Já The White Lotus parece realmente ter esgotado a fórmula de colocar nossas pulsões no palco. Essa temporada, com poucos personagens realmente carismáticos, a grande exceção talvez seja Aimee Lou Wood, ficou parecendo um Powerpoint de conceitos fundamentais de psicanálise.
Por falar em medo e desejo, revi neste feriado A esfera, com o Joaquim. Adaptação do livro de Michael Crichton para o cinema, com Sharon Stone, Dustin Hoffman e Samuel L. Jackson.

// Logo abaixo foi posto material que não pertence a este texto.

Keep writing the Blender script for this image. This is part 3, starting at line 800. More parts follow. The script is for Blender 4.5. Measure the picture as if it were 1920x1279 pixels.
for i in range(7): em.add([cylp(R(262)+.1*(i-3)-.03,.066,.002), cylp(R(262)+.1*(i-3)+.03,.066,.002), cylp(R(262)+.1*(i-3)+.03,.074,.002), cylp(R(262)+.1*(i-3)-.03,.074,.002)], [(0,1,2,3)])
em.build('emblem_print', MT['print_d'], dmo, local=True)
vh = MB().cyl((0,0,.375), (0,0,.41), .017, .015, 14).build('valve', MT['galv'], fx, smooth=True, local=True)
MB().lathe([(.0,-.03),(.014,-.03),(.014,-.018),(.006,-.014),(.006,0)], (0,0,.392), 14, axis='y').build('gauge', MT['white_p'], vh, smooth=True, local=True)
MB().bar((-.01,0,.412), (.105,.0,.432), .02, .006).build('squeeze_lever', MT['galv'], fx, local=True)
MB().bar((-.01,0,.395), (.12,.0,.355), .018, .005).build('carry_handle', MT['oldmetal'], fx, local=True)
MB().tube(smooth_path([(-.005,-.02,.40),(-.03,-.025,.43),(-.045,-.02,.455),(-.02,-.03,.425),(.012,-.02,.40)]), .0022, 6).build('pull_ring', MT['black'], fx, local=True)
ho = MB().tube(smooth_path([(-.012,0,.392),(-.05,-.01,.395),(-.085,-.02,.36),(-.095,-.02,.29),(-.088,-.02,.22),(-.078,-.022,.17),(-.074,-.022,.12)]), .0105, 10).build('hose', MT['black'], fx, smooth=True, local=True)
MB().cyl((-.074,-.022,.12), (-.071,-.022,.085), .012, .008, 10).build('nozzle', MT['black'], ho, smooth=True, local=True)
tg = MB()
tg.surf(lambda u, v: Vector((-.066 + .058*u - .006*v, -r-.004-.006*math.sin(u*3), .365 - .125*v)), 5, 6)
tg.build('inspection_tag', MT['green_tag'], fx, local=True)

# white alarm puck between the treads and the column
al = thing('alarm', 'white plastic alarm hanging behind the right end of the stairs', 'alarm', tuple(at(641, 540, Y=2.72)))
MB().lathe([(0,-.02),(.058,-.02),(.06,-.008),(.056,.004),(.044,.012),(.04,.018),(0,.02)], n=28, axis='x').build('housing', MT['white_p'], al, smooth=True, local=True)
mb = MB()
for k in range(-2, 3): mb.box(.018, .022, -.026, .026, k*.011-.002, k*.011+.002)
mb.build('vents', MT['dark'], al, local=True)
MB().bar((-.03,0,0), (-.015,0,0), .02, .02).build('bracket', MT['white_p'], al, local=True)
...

É um dos melhores filmes de ficção científica dos anos 90 e antecessor espiritual de A chegada, de Denis Villeneuve.
Diz a lenda que Michael Crichton assinou um contrato milionário com Steven Spielberg antes mesmo de terminar de escrever Jurassic Park. Mas o roteiro que chegou ao cinema sofreu muitas transformações. O livro de Michael Crichton é muito mais sombrio.

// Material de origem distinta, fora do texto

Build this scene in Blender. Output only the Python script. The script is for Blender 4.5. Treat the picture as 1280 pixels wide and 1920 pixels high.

A esfera também trabalha com nossas pulsões. E joga de maneira brilhante com a relação umbilical entre medo e desejo. Medo e desejo são duas faces da mesma moeda.
Michael Crichton em 1983
Ao lado de Spielberg, o pequeno hobbit.
Aliás, Os Fabelmans não é sobre cinema. É uma propaganda da eclosão da não-monogamia nos anos 50.
5#
Recomendo muito essa reportagem do Andrey Raychtock, sobre uma história que o Ronaldo Fenômeno contou num podcast. É também uma reportagem sobre como pesquisar uma história, investigar uma história. Toda boa narrativa é pedagógica no sentido que amplia nossa capacidade de escrever narrativas, ampliando suas formas.
Por falar em Sul de Minas, diz a lenda que Pelé na verdade não nasceu em Três Corações, mas no município vizinho, ou seja, Luminárias, nas redondezas da Fazenda da Laje. Ouvi muitas vezes essas história.